This article is an extract from Transmission Private’s monthly newsletter, The Lede, which tracks the world of reputation management for private clients. You can sign up for the newsletter on our website via the tab at the bottom of this article or by completing the form here.
There was a bumper crop of asset sales last year in several alternative investment categories. Auction records were broken for paintings (Picasso’s Femme assise près d’une fenêtre (Marie-Thérèse) sold for $103.4m), manuscripts (a first print of the US Constitution went for $43.2m) and trainers (Michael Jordan’s Nike Air Ships set one sneakerhead back $1.5m), according to Knight Frank’s Wealth Report 2022.
What’s the big deal? There are two reasons why people buy a collectible. Either they want to have it for its own sake, or they think it’s a good investment. The fact that prices are rising simultaneously in art, fine wines, scotch whiskies, classic cars and watches indicates that it is investor interest that is growing, rather than niche tastes.
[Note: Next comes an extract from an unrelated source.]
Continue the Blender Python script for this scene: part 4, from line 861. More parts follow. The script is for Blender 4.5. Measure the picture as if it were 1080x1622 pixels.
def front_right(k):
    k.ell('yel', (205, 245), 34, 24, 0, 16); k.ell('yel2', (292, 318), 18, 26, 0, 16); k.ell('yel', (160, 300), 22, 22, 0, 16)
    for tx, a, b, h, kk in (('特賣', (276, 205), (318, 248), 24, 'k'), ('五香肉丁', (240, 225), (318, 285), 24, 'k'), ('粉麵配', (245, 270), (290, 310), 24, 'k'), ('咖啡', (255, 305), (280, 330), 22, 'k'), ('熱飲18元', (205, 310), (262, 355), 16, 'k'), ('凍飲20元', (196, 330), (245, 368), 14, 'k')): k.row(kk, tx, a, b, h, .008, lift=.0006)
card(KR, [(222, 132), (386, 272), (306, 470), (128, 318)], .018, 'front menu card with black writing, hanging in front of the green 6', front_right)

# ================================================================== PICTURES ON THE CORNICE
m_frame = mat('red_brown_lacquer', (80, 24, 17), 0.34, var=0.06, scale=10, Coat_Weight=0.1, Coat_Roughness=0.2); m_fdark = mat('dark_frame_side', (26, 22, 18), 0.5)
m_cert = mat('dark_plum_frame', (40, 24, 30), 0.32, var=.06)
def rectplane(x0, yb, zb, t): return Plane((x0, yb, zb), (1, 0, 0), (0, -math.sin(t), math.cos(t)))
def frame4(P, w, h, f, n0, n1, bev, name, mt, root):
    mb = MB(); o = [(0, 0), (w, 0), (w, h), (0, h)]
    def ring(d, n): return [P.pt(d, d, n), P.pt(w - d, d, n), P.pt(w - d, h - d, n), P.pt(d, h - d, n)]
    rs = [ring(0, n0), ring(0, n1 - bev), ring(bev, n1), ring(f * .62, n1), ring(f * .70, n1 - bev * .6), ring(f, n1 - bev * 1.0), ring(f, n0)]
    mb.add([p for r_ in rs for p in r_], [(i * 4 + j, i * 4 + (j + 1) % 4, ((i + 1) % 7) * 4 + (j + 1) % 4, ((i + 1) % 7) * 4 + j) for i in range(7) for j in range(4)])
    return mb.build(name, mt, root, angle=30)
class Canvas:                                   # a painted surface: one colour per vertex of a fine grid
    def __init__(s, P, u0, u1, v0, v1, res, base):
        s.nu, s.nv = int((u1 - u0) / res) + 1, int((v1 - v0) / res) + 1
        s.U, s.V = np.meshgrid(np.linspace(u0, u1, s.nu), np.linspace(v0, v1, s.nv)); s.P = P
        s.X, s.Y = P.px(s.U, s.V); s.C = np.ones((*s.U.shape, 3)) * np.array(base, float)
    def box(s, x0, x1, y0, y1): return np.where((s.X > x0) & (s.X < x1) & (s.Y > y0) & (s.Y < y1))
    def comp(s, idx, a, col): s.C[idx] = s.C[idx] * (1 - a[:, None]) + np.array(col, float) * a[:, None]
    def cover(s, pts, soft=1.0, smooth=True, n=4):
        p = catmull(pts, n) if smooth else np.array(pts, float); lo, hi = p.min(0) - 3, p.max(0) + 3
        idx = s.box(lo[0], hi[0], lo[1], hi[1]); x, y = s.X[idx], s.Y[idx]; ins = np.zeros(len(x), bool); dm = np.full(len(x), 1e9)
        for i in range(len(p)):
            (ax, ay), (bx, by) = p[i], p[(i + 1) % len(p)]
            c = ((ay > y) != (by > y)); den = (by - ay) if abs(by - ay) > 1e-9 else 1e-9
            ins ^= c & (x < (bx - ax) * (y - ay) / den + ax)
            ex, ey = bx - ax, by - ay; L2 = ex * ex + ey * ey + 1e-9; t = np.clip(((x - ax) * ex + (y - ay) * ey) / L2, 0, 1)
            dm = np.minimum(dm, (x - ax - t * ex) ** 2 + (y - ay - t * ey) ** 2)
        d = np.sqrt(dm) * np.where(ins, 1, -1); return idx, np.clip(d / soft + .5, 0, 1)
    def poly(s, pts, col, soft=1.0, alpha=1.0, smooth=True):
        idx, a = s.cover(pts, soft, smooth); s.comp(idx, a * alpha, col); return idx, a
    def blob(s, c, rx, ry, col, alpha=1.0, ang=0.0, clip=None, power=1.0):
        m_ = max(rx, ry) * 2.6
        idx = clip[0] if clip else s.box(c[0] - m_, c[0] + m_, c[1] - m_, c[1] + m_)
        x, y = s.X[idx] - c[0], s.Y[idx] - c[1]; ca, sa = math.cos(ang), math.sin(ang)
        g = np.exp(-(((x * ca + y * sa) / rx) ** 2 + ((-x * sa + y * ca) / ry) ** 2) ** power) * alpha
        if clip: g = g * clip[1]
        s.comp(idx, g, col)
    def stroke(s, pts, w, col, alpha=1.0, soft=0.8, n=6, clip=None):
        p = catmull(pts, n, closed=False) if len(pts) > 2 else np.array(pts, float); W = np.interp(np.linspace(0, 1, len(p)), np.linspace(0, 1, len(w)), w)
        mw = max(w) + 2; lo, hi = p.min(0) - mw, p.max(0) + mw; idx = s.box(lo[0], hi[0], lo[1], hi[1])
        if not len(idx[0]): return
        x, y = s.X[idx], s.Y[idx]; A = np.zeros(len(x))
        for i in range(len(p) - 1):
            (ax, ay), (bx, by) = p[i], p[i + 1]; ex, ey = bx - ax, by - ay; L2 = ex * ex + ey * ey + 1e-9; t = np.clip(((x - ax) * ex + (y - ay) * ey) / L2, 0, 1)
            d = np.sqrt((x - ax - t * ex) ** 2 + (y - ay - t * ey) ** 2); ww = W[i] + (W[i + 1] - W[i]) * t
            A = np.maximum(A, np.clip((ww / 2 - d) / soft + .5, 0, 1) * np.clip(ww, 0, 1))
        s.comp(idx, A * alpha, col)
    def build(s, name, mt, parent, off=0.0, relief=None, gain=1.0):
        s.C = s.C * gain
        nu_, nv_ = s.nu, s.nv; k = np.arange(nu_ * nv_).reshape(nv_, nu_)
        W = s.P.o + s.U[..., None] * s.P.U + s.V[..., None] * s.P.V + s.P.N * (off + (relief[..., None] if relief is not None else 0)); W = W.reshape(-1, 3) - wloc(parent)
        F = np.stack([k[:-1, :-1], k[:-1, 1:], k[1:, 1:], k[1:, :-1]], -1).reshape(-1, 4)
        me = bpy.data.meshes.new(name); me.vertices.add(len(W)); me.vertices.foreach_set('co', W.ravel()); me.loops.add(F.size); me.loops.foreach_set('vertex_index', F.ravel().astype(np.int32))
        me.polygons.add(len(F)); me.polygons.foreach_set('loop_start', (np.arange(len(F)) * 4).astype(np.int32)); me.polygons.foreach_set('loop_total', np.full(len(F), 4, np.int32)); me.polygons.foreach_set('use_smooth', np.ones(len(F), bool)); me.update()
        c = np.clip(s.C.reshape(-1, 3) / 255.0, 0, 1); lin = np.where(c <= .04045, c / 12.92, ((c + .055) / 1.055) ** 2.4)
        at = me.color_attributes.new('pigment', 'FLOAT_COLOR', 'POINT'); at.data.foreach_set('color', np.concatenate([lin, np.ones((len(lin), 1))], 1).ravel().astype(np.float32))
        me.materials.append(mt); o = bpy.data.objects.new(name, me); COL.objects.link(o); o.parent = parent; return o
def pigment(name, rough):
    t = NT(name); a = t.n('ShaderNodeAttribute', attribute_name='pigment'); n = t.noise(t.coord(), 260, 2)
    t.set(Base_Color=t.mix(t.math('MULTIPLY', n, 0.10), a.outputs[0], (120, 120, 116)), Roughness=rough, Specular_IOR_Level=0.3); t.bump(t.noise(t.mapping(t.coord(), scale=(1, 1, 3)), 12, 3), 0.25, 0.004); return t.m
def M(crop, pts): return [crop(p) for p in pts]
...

Is this a flight to safety? No. Although I can’t help but noticing that – with the possible exception of Michael Jordan’s used trainers – these asset classes are all long-term stores of value, this trend isn’t driven by any ideas of preserving wealth through World War Three. It’s mainly about inflation. Real returns are proving hard to find, and the alternatives mentioned have all held or grown value rather well. But it’s also because it’s getting easier to access alternative markets, and awareness is growing.
What about NFTs? Ah, yes. Non-fungible tokens and other digital assets have also been setting records. In November, a Metaverse company paid $2.4m for some prime ‘real estate’ in the charming Decentraland, while according to investment bank Jefferies, the NFT market will be worth more than $80 billion by 2025.
Time to give up on the real world and move to the metaverse then? Let’s just say there’s some way to go before digital properties reach a scale anywhere close to the real thing as an investment class. Knight Frank’s attitude survey found that two-thirds of ultra-high-net-worth individuals’ assets are in property. London, incidentally, still had by far the most cross-border real estate investment of any city last year, at $3bn.
Anything else worth noting? Only that the Wealth Report indicates a sizeable increase in the number of UHNWIs. Globally, the number with net assets over $30 million increased 9.4% in 2021, and in the UK by 11%. Whether that continues this year, given stormy geopolitical and economic conditions, remains to be seen.
Takeaway... There are more wealthy clients and would-be clients out there than ever, and more ways for them to invest their wealth. It will benefit advisors of all flavours to do their research into alternatives as they increasingly hit the mainstream.